* Set exercise *
Every line from the first one to the line containing "SC.camera = cam" should be echoed exactly; leave out the rest.

* Given data *
────────────────

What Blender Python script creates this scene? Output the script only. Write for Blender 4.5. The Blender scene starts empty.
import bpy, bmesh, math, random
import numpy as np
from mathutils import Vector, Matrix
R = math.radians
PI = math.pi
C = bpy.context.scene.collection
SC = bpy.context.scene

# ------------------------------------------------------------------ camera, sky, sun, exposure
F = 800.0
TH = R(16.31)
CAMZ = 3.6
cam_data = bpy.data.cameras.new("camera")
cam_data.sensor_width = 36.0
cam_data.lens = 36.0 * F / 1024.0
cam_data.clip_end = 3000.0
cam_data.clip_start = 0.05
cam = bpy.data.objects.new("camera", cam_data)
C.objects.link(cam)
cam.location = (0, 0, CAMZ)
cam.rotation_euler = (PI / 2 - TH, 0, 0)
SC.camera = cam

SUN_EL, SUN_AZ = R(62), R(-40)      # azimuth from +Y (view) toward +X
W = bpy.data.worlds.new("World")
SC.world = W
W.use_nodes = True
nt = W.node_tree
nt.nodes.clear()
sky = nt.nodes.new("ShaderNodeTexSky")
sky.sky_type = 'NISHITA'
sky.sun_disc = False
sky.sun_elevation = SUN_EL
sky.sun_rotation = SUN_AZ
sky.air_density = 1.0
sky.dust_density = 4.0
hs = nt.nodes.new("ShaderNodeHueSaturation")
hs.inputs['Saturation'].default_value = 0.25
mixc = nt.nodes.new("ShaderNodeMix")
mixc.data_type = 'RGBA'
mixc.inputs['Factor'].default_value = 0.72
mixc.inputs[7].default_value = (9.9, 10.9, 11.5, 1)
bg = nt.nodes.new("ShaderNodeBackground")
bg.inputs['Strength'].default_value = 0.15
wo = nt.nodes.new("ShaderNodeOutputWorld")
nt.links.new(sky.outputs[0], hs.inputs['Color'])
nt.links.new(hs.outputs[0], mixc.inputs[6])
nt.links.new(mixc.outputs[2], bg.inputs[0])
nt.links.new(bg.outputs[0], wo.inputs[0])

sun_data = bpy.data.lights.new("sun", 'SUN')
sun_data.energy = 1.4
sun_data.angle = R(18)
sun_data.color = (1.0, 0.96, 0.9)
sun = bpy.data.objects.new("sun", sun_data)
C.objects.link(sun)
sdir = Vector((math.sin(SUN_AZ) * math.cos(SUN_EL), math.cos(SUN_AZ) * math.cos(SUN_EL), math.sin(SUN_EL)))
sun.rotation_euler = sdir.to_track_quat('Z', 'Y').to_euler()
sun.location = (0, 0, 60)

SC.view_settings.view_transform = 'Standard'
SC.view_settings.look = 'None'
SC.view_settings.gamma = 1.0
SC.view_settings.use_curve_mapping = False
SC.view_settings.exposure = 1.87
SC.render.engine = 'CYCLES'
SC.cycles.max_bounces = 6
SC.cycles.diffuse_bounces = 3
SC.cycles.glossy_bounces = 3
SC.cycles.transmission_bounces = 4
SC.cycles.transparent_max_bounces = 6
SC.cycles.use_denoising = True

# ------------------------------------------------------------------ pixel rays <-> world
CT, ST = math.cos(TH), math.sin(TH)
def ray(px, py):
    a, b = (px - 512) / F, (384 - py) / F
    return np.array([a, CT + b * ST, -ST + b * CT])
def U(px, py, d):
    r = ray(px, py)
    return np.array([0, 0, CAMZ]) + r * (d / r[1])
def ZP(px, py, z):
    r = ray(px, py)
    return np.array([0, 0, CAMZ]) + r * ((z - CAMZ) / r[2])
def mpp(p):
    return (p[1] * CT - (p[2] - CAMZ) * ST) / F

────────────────

* Written reply *
What Blender Python script creates this scene? Output the script only. Write for Blender 4.5. The Blender scene starts empty.
import bpy, bmesh, math, random
import numpy as np
from mathutils import Vector, Matrix
R = math.radians
PI = math.pi
C = bpy.context.scene.collection
SC = bpy.context.scene

# ------------------------------------------------------------------ camera, sky, sun, exposure
F = 800.0
TH = R(16.31)
CAMZ = 3.6
cam_data = bpy.data.cameras.new("camera")
cam_data.sensor_width = 36.0
cam_data.lens = 36.0 * F / 1024.0
cam_data.clip_end = 3000.0
cam_data.clip_start = 0.05
cam = bpy.data.objects.new("camera", cam_data)
C.objects.link(cam)
cam.location = (0, 0, CAMZ)
cam.rotation_euler = (PI / 2 - TH, 0, 0)
SC.camera = cam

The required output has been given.